Some trails have privies that will decompose your waste. Privies are usually for #2. Most nature conservancies want you to pee in the woods. Do not dispose of feminine products in the privy or you will ruin the decomposition and an unpaid intern will have to carry out the mess. I recommend a reusable silicone menstrual cup for the environmentally concerned backpacker lady. You can boil your cup in a separate container over your camp stove to sanitize it during your trip. Even if there are privies, learn to go in the woods. Find a private spot, especially if there are a lot of boy scouts on your trail. Watch out for spots that are too good, particularly if there are white flags on the ground. Do not go to the bathroom above the tree line or you may damage unique alpine species left over from the ice age. When you use the nature toilet, bury your waste like a cat.
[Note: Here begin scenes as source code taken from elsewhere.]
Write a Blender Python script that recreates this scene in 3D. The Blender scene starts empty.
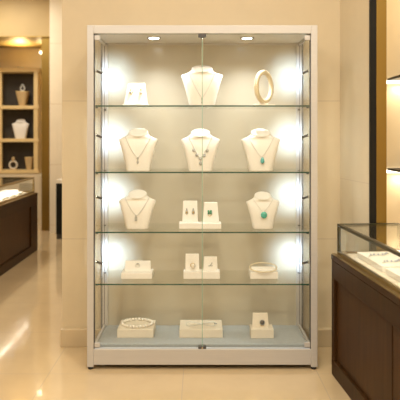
import bpy, math, random
from mathutils import Vector, Matrix
from mathutils.bvhtree import BVHTree
random.seed(7)
PI = math.pi
S = bpy.context.scene
COL = S.collection
F, CX, HY, CAMZ, D0 = 637.0, 200.0, 135.0, 1.29, 3.5

def at(px, py, Z):
    """world point seen at pixel (px, py) at distance Z from the camera plane"""
    return Vector(((px - CX) / F * Z, Z - D0, CAMZ - (py - HY) / F * Z))

# ------------------------------------------------------------------ materials
def nt(name):
    m = bpy.data.materials.new(name); m.use_nodes = True
    t = m.node_tree; t.nodes.clear()
    o = t.nodes.new('ShaderNodeOutputMaterial')
    return m, t, o

def pmat(name, col, rough=.5, metal=0., noise=0., nscale=8., bump=0., coat=0., spec=.5, sheen=0., stretch=None):
    m, t, o = nt(name)
    b = t.nodes.new('ShaderNodeBsdfPrincipled')
    b.inputs['Base Color'].default_value = (*col, 1)
    b.inputs['Roughness'].default_value = rough
    b.inputs['Metallic'].default_value = metal
    b.inputs['Coat Weight'].default_value = coat
    b.inputs['Specular IOR Level'].default_value = spec
    b.inputs['Sheen Weight'].default_value = sheen
    t.links.new(b.outputs[0], o.inputs[0])
    if noise or bump:
        tc = t.nodes.new('ShaderNodeTexCoord')
        mp = t.nodes.new('ShaderNodeMapping')
        if stretch: mp.inputs['Scale'].default_value = stretch
        n = t.nodes.new('ShaderNodeTexNoise'); n.inputs['Scale'].default_value = nscale
        n.inputs['Detail'].default_value = 6
        t.links.new(tc.outputs['Object'], mp.inputs[0]); t.links.new(mp.outputs[0], n.inputs['Vector'])
        if noise:
            r = t.nodes.new('ShaderNodeValToRGB')
            r.color_ramp.elements[0].position = .3; r.color_ramp.elements[1].position = .7
            r.color_ramp.elements[0].color = (*[c * (1 - noise) for c in col], 1)
            r.color_ramp.elements[1].color = (*[min(1, c * (1 + noise)) for c in col], 1)
            t.links.new(n.outputs['Fac'], r.inputs[0]); t.links.new(r.outputs[0], b.inputs['Base Color'])
        if bump:
            bp = t.nodes.new('ShaderNodeBump'); bp.inputs['Strength'].default_value = bump
            bp.inputs['Distance'].default_value = .002
            t.links.new(n.outputs['Fac'], bp.inputs['Height']); t.links.new(bp.outputs[0], b.inputs['Normal'])
    return m

def tilemat(name, col, axes, bw, rh, off, mortar, mcol, rough, noise=.05, offset=.5, nscale=2.5, spec=.5, coat=0.):
    """stone slabs: noise-veined base with thin joints; axes picks the two object axes the slabs lie in"""
    m, t, o = nt(name)
    L = t.links.new
    b = t.nodes.new('ShaderNodeBsdfPrincipled'); b.inputs['Roughness'].default_value = rough
    b.inputs['Specular IOR Level'].default_value = spec
    b.inputs['Coat Weight'].default_value = coat; b.inputs['Coat Roughness'].default_value = .03
    L(b.outputs[0], o.inputs[0])
    tc = t.nodes.new('ShaderNodeTexCoord'); sp = t.nodes.new('ShaderNodeSeparateXYZ'); cb = t.nodes.new('ShaderNodeCombineXYZ')
    L(tc.outputs['Object'], sp.inputs[0]); L(sp.outputs[axes[0]], cb.inputs[0]); L(sp.outputs[axes[1]], cb.inputs[1])
    mp = t.nodes.new('ShaderNodeMapping'); mp.inputs['Location'].default_value = (-off[0], -off[1], 0)
    L(cb.outputs[0], mp.inputs[0])
    n = t.nodes.new('ShaderNodeTexNoise'); n.inputs['Scale'].default_value = nscale; n.inputs['Detail'].default_value = 8
    n.inputs['Roughness'].default_value = .6
    L(tc.outputs['Object'], n.inputs['Vector'])
    r = t.nodes.new('ShaderNodeValToRGB'); r.color_ramp.elements[0].position = .3; r.color_ramp.elements[1].position = .7
    r.color_ramp.elements[0].color = (*[c * (1 - noise) for c in col], 1)
    r.color_ramp.elements[1].color = (*[min(1, c * (1 + noise)) for c in col], 1)
    L(n.outputs['Fac'], r.inputs[0])
    k = t.nodes.new('ShaderNodeTexBrick'); k.offset = offset; k.squash = 1
    k.inputs['Scale'].default_value = 1; k.inputs['Brick Width'].default_value = bw; k.inputs['Row Height'].default_value = rh
    k.inputs['Mortar Size'].default_value = mortar; k.inputs['Mortar Smooth'].default_value = .2
    k.inputs['Mortar'].default_value = (*mcol, 1)
    L(mp.outputs[0], k.inputs['Vector']); L(r.outputs[0], k.inputs['Color1']); L(r.outputs[0], k.inputs['Color2'])
    L(k.outputs['Color'], b.inputs['Base Color'])
    return m

def glassmat(name, tint=(.985, .992, .985), ior=1.45, refl=1.0):
    m, t, o = nt(name); L = t.links.new
    tr = t.nodes.new('ShaderNodeBsdfTransparent'); tr.inputs[0].default_value = (*tint, 1)
    gl = t.nodes.new('ShaderNodeBsdfGlossy'); gl.inputs['Roughness'].default_value = .0
    fr = t.nodes.new('ShaderNodeFresnel'); fr.inputs['IOR'].default_value = ior
    ml = t.nodes.new('ShaderNodeMath'); ml.operation = 'MULTIPLY'; ml.inputs[1].default_value = refl
    mx = t.nodes.new('ShaderNodeMixShader')
    ge = t.nodes.new('ShaderNodeNewGeometry'); mi = t.nodes.new('ShaderNodeMix'); mi.data_type = 'FLOAT'
    mi.inputs['A'].default_value = ior; mi.inputs['B'].default_value = 1 / ior     # same reflectance from either side of a pane
    L(ge.outputs['Backfacing'], mi.inputs['Factor']); L(mi.outputs[0], fr.inputs['IOR'])
    L(fr.outputs[0], ml.inputs[0]); L(ml.outputs[0], mx.inputs[0]); L(tr.outputs[0], mx.inputs[1]); L(gl.outputs[0], mx.inputs[2])
    L(mx.outputs[0], o.inputs[0])
    return m

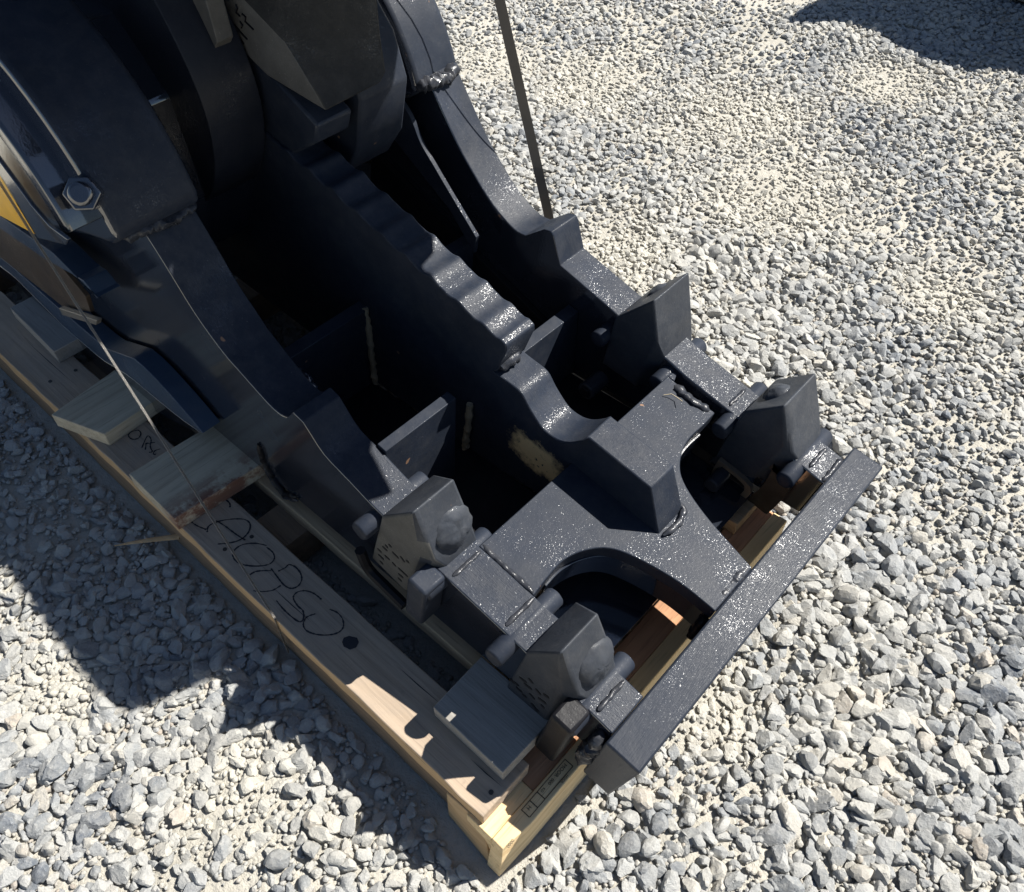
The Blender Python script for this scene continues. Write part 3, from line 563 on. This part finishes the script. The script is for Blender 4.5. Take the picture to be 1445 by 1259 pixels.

Don’t worry, you’ll get used to it.

From one of Cynthia's recent hikes in Korea

10. Safety and Bravery 
Know what danger to expect and be prepared. Let someone know where you’re backpacking and when you expect to return. GPS tracking devices like the Spot Satellite messenger can contact help in an emergency. Do not depend on cell phone service in the woods. Know if your trail is well marked and what color blazes to follow. Use a map, guidebook and possibly a compass. Prepare for injuries with a small first aid kit. A blister kit, Vitamin I, aka Advil, and duct tape are essentials. Check for ticks in infested areas. Consult the weather report if possible. Stay below tree line during storms. Summit mountains early in the day to avoid dangerous weather. Night hiking is fun, but prepare for the dark with a flashlight or bright moon. Be safe, but don’t let fear keep you from your adventure. Backpacking means being brave. Old fears you may have overcome while in civilization, like fear of the dark, may revive in the wilderness. The woods may feel unfamiliar at first, but after backpacking you’ll learn that you are no less safe in the woods than you are in the suburbs or cities. Don’t be afraid of hiking alone, either. I’ve backpacked solo and found that being by oneself in nature is wonderful. But whether alone or with friends, backpacking is an enchanting way to become better acquainted with nature and yourself.